The West never stopped hoping the regime would succeed in crushing the revolution or in forcing it to the surrender negotiations table.
Never before did a dictatorship willingly transform into a democracy – neither at once nor piecemeal.
The Syrian Alawite official realizes this. But he is telling the West that Alawites would stay behind the sectarian dictator until they sense defeat, which is when they would make a deal with the West to dump the dictator and safeguard “Alawite rule.”
That’s what the “Western Friends of Syria” give the thumbs up to.
In truth, it’s the case of the West giving something it does not have to an undeserving side, the side being partisans of the sectarian Alawite regime, most of whom are actively supporting the dictator militarily and politically.
The West is saying a sectarian Alawite minority regime in league with other minorities is more suitable than a secular and moderate Sunni regime, even if modeled after Turkey’s.
The fitting secular Muslim, the West is saying, should preferably be “hostile” to all the cultural, authentic and manifest trappings of Sunni Islam. Problem is such Muslims are marginal among Sunnis and stand no chance of winning elections.
This explains the West’s penchant for quasi-democratic minority rule that leaves the military and security striking force in minority hands.
The clearest example yet of such political and intellectual bigotry by Western decision-makers and think tanks is Iraq, which was delivered to Iran on a silver platter at the expense of the West’s Gulf Arab allies.
What is happening in Syria today is the continuation of that policy. Iran is left to carry on shoring up Syria’s sectarian regime at all levels even if she swallowed Syria altogether and her expansionism detonated the entire region.
All this is to keep alive the Alawites’ half-a-century-old rule of Syria by means of the most repulsive sort of overlapping international support from America, Europe, the Soviet Union then Russia, Iran and Israel.
This minority regime gave the State of Israel unparalleled leeway to appropriate the Golan. It also gifted Israel a unique prize by crushing the Palestinian Revolution. Above all, by seizing power in the 1963 military coup in the name of the Baath Party, the minority regime interrupted the significant economic, political and social strides Syria was making to become a free and liberal Muslim democracy.
The latest evidence of the West’s complicity and its partiality towards Alawite governance is its refusal to pass on a simple message to the ruling Alawite sect.
The message is this: “You have to accept the new Syria as ordinary citizens.
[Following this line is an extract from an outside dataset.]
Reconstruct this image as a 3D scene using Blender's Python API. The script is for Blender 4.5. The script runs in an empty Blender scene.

Instead of being stripped of your total control of state institutions posthaste, the erosion of your privileges would be phased. You have the choice of endorsing or resisting the change. It’s an opportunity that is slipping through your hands day by day.”
The West has yet to tell the pro-Assad Alawites their war crimes and human rights violations will not go unpunished. Although sectarian killings and massacres in Syria are still one-sided, their insistence on setting up an Alawite statelet would trigger a full-scale civil war against them and the regime.
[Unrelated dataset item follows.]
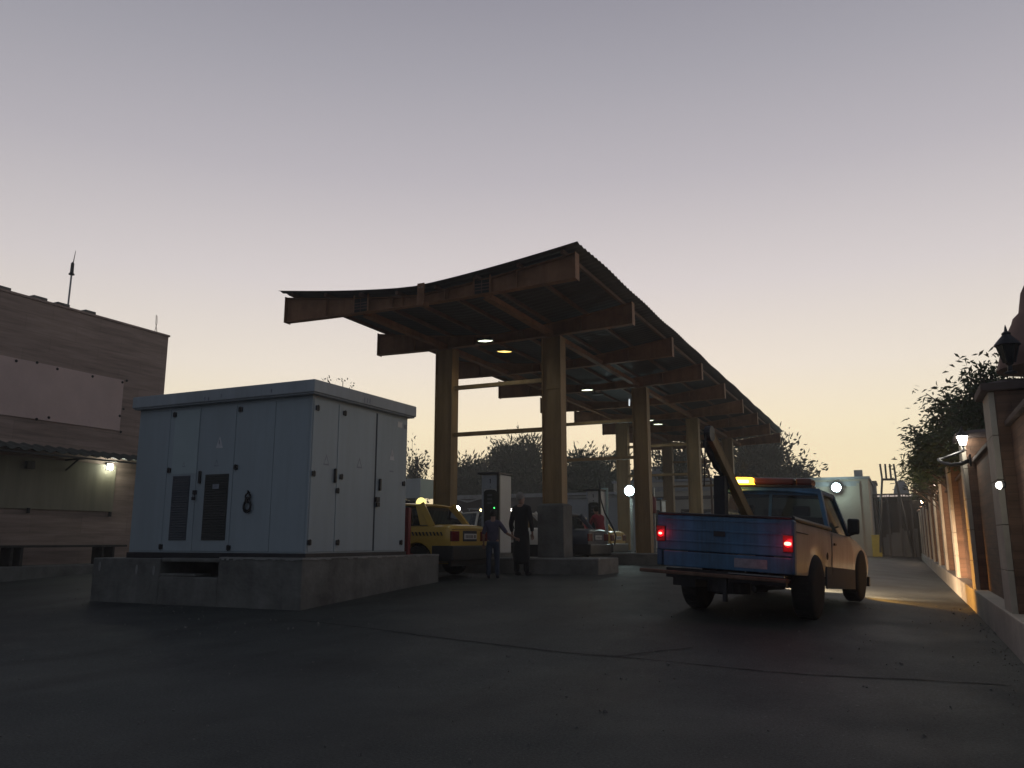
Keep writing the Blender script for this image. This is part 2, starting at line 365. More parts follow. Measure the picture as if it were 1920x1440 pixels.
def grit():
    rg = random.Random(11); m = MB()
    for i in range(1100):
        y = rg.uniform(2.5, 15); x = rg.uniform(-14, 1) if rg.random() < .6 else rg.choice([rg.gauss(.85, .12), rg.uniform(-12.4, -7.4)])
        if -12.1 < x < -7.6 and 9.3 < y < 13.4: continue
        x = min(x, .93); r_ = rg.uniform(.004, .014)*(1.7 if rg.random() < .06 else 1); z = G(x, y); a = rg.uniform(0, 6.28)
        q = [(x+r_*rg.uniform(.7, 1.2)*math.cos(a+k*1.57), y+r_*rg.uniform(.7, 1.2)*math.sin(a+k*1.57)) for k in range(4)]
        m.hexa([(u, v, z-.002) for u, v in q], [(x+(u-x)*.6, y+(v-y)*.6, z+r_*rg.uniform(.5, 1.1)) for u, v in q])
    tag(m.build('gravel', mat('grit_stone', (.17, .165, .15), .9, 30, .4)), kind='stuff')
grit()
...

Any shape or form of dismemberment or partition of Syria would lead to protracted internecine strife that could last for years and envelop the region.
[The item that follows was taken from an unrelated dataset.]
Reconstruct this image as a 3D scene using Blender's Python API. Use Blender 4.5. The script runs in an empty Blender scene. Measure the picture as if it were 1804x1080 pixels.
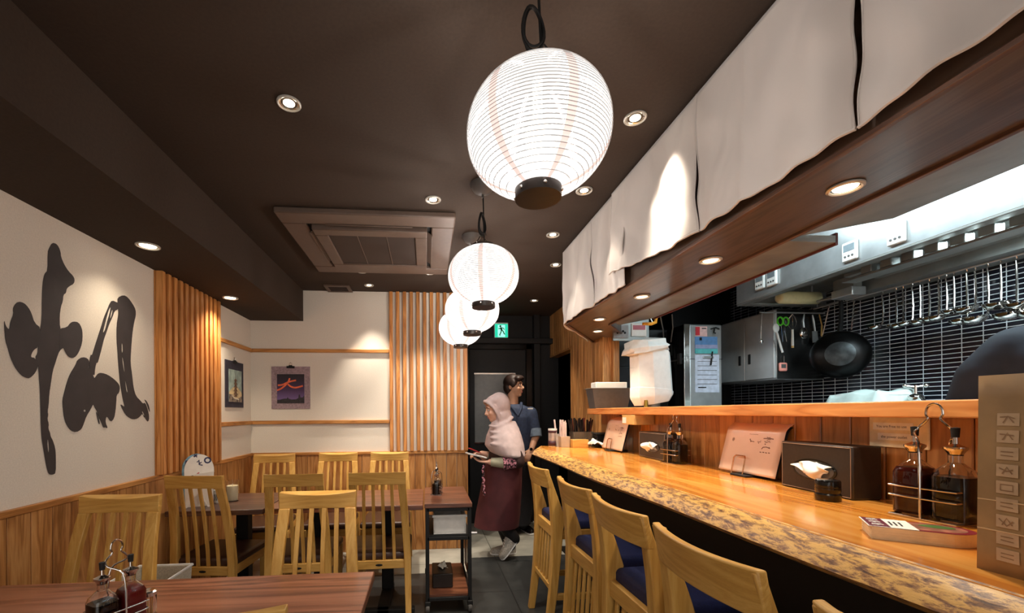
import bpy, bmesh, math, random
from mathutils import Vector, Matrix
from mathutils.geometry import tessellate_polygon
random.seed(7)
scn = bpy.context.scene
COL = scn.collection
R = math.radians
PI = math.pi

# ------------------------------------------------------------------ camera numbers (metres, level camera)
EYE = 1.28; FOC = 750.0; CX, CY = 815.0, 726.0; PSI = R(4.95); ROLL = R(0.35)
def ray(px, py):
    u = (px - CX) / FOC; v = -(py - CY) / FOC
    c, s = math.cos(ROLL), math.sin(ROLL)
    u, v = u * c + v * s, -u * s + v * c
    sp, cp = math.sin(PSI), math.cos(PSI)
    return (sp + u * cp, cp - u * sp, v)
def P(px, py, x=None, y=None, z=None):
    """the point of the room seen at a pixel of the photo, on the plane x=, y= or z= it is known to lie in"""
    r = ray(px, py)
    t = (z - EYE) / r[2] if z is not None else (y / r[1] if y is not None else x / r[0])
    return Vector((r[0] * t, r[1] * t, EYE + r[2] * t))

def spline(pts, k=4, closed=False):
    """smooth curve through the points"""
    P_ = [Vector(p) for p in pts]; n = len(P_); out = []
    for i in range(n if closed else n-1):
        a, b, c, d = (P_[(i-1) % n] if closed or i else P_[0]), P_[i], P_[(i+1) % n], (P_[(i+2) % n] if closed or i+2 < n else P_[n-1])
        for j in range(k):
            t = j/k
            out.append(.5*((2*b) + (c-a)*t + (2*a-5*b+4*c-d)*t*t + (3*b-a-3*c+d)*t**3))
    if not closed: out.append(P_[-1])
    return out
def chaikin(l, it=2):
    for _ in range(it):
        n = len(l); q = []
        for i in range(n):
            a, b = l[i], l[(i+1) % n]
            q += [(a[0]*.75+b[0]*.25, a[1]*.75+b[1]*.25), (a[0]*.25+b[0]*.75, a[1]*.25+b[1]*.75)]
        l = q
    return l
# ------------------------------------------------------------------ mesh collector
class MB:
    def __init__(s):
        s.v = []; s.f = []; s.m = []
    def add(s, vs, fs, mi=0):
        o = len(s.v)
        s.v += [tuple(p) for p in vs]
        s.f += [tuple(i + o for i in f) for f in fs]
        s.m += [mi] * len(fs)
        return s
    def box(s, x0, x1, y0, y1, z0, z1, mi=0):
        v = [(x0,y0,z0),(x1,y0,z0),(x1,y1,z0),(x0,y1,z0),(x0,y0,z1),(x1,y0,z1),(x1,y1,z1),(x0,y1,z1)]
        return s.add(v, [(0,3,2,1),(4,5,6,7),(0,1,5,4),(1,2,6,5),(2,3,7,6),(3,0,4,7)], mi)
    def loft(s, rings, mi=0, cap=True, closed=False):
        n = len(rings[0]); vs = [p for r in rings for p in r]; fs = []
        k = len(rings)
        for i in range(k if closed else k - 1):
            a = i * n; b = ((i + 1) % k) * n
            for j in range(n):
                fs.append((a + j, a + (j + 1) % n, b + (j + 1) % n, b + j))
        if cap and not closed:
            fs.append(tuple(range(n - 1, -1, -1))); fs.append(tuple((k - 1) * n + j for j in range(n)))
        return s.add(vs, fs, mi)
    def prism(s, poly, axis, a, b, mi=0):
        """polygon in the two other axes (x,y | x,z | y,z) extruded along axis from a to b"""
        def q(p, t):
            return (t, p[0], p[1]) if axis == 'x' else ((p[0], t, p[1]) if axis == 'y' else (p[0], p[1], t))
        return s.loft([[q(p, a) for p in poly], [q(p, b) for p in poly]], mi)
    def tube(s, pts, r, n=8, closed=False, mi=0, cap=True):
        pts = [Vector(p) for p in pts]; k = len(pts)
        rs = r if isinstance(r, (list, tuple)) else [r] * k
        rings = []; up = None
        for i in range(k):
            if closed: t = pts[(i + 1) % k] - pts[i - 1]
            else: t = pts[min(i + 1, k - 1)] - pts[max(i - 1, 0)]
            if t.length < 1e-9: t = Vector((0, 0, 1))
            t.normalize()
            if up is None:
                up = Vector((0, 0, 1)) if abs(t.z) < .9 else Vector((1, 0, 0))
            a = (up - t * up.dot(t))
            if a.length < 1e-6: a = t.orthogonal()
            a.normalize(); b = t.cross(a); up = a
            rings.append([pts[i] + (a * math.cos(2*PI*j/n) + b * math.sin(2*PI*j/n)) * rs[i] for j in range(n)])
        return s.loft(rings, mi, cap, closed)
    def lathe(s, prof, n=24, c=(0,0,0), mi=0, cap=True):
        rings = [[(c[0] + r * math.cos(2*PI*j/n), c[1] + r * math.sin(2*PI*j/n), c[2] + z) for j in range(n)] for r, z in prof]
        return s.loft(rings, mi, cap)
    def ball(s, c, r, nu=14, nv=9, mi=0):
        if not isinstance(r, (tuple, list)): r = (r, r, r)
        rings = []
        for i in range(nv + 1):
            t = PI * (i + .001) / (nv + .002) 
            rings.append([(c[0] + r[0]*math.sin(t)*math.cos(2*PI*j/nu), c[1] + r[1]*math.sin(t)*math.sin(2*PI*j/nu), c[2] - r[2]*math.cos(t)) for j in range(nu)])
        return s.loft(rings, mi)
    def grid(s, fn, nu, nv, mi=0):
        vs = [fn(i / nu, j / nv) for j in range(nv + 1) for i in range(nu + 1)]
        fs = [(j*(nu+1)+i, j*(nu+1)+i+1, (j+1)*(nu+1)+i+1, (j+1)*(nu+1)+i) for j in range(nv) for i in range(nu)]
        return s.add(vs, fs, mi)
    def poly(s, outer, holes, put, thick, mi=0):
        """flat shape (with holes) of 2-D points; put(u,v,t) makes it 3-D, t = 0 back, thick = front"""
        loops = [outer] + list(holes)
        pts = [p for l in loops for p in l]
        tri = tessellate_polygon([[Vector((p[0], p[1], 0)) for p in l] for l in loops])
        n = len(pts)
        s.add([put(p[0], p[1], thick) for p in pts], [tuple(t) for t in tri], mi)
        for l in loops:
            k = len(l)
            vs = [put(p[0], p[1], 0) for p in l] + [put(p[0], p[1], thick) for p in l]
            s.add(vs, [(i, (i+1) % k, k + (i+1) % k, k + i) for i in range(k)], mi)
        return s
    def ribbon(s, pts, w, put, t0, mi=0):
        """brush stroke: flat band along 2-D points, put(u,v,t)"""
        k = len(pts); ws = w if isinstance(w, (list, tuple)) else [w] * k
        vs = []
        for i in range(k):
            a = pts[max(i-1, 0)]; b = pts[min(i+1, k-1)]
            dx, dy = b[0]-a[0], b[1]-a[1]; l = math.hypot(dx, dy) or 1
            nx, ny = -dy/l*ws[i]/2, dx/l*ws[i]/2
            vs += [put(pts[i][0]+nx, pts[i][1]+ny, t0), put(pts[i][0]-nx, pts[i][1]-ny, t0)]
        return s.add(vs, [(2*i, 2*i+1, 2*i+3, 2*i+2) for i in range(k-1)], mi)
    def move(s, mat):
        s.v = [tuple(mat @ Vector(p)) for p in s.v]; return s
    def build(s, name, mat, parent=None, bevel=0, seg=2, ang=35, smooth=True, sub=0, solid=0, fix=True, remesh=0, smit=0):
        me = bpy.data.meshes.new(name)
        me.from_pydata(s.v, [], s.f)
        mats = mat if isinstance(mat, (list, tuple)) else [mat]
        for m in mats: me.materials.append(m)
        me.polygons.foreach_set('material_index', s.m)
        if fix:
            bm = bmesh.new(); bm.from_mesh(me); bmesh.ops.recalc_face_normals(bm, faces=bm.faces); bm.to_mesh(me); bm.free()
        me.polygons.foreach_set('use_smooth', [smooth] * len(me.polygons))
        if smooth and ang < 180: me.set_sharp_from_angle(angle=R(ang))
        me.update()
        o = bpy.data.objects.new(name, me); COL.objects.link(o)
        if parent is not None: o.parent = parent
        if solid:
            m = o.modifiers.new('t', 'SOLIDIFY'); m.thickness = solid; m.offset = 0
        if remesh:
            m = o.modifiers.new('r', 'REMESH'); m.mode = 'VOXEL'; m.voxel_size = remesh; m.use_smooth_shade = True
        if smit:
            m = o.modifiers.new('s', 'SMOOTH'); m.iterations = smit; m.factor = .5
        if bevel:
            m = o.modifiers.new('b', 'BEVEL'); m.width = bevel; m.segments = seg; m.limit_method = 'ANGLE'; m.angle_limit = R(40)
            m.harden_normals = False
        if sub:
            m = o.modifiers.new('u', 'SUBSURF'); m.levels = sub; m.render_levels = sub
        return o

def empty(name, loc=(0,0,0), rz=0):
    o = bpy.data.objects.new(name, None); COL.objects.link(o)
    o.location = loc; o.rotation_euler = (0, 0, rz); o.empty_display_size = .05
    return o
def tag(o, label, cat, group=None, kind=None):
    o['label'] = label; o['category'] = cat
    if group: o['group'] = group
    if kind: o['kind'] = kind
    return o
def thing(name, label, cat, loc=(0,0,0), rz=0, group=None):
    return tag(empty(name, loc, rz), label, cat, group)
def struct(o, label, cat):
    return tag(o, label, cat, kind='structure')
def dup(o, parent=None, loc=None, rz=None, label=None):
    c = o.copy(); COL.objects.link(c)
    if parent is not None: c.parent = parent
    if loc is not None: c.location = loc
    if rz is not None: c.rotation_euler = (0, 0, rz)
    if label: c['label'] = label
    for ch in list(o.children): dup(ch, c)
    return c
def text_mesh(s, size, name):
    cu = bpy.data.curves.new(name + '_src', 'FONT'); cu.body = s; cu.size = size; cu.align_x = 'LEFT'; cu.extrude = 0
    o = bpy.data.objects.new(name + '_src', cu); COL.objects.link(o)
    dg = bpy.context.evaluated_depsgraph_get(); dg.update()
    me = bpy.data.meshes.new_from_object(o.evaluated_get(dg))
    vs = [v.co.copy() for v in me.vertices]; fs = [tuple(p.vertices) for p in me.polygons]
    bpy.data.objects.remove(o); bpy.data.curves.remove(cu); bpy.data.meshes.remove(me)
    return vs, fs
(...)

Geneva-2 is stillborn. It could have drawn breath 18 months ago, but not anymore. Syria is neither Bosnia nor Yemen. Her revolution is total, not halfway.
No matter how long the war would last to shatter the dream of Balkanizing Syria and bring regime criminals to justice, the Syrians will fight on for a better life with their backs to the wall.
To be ruled by a sectarian minority is the Syrian majority’s worst option, even if such choice were to open the gates of hell on the West, the region and the Alawites.
The West, the region and the Alawites are the least of the Syrian majority’s worries.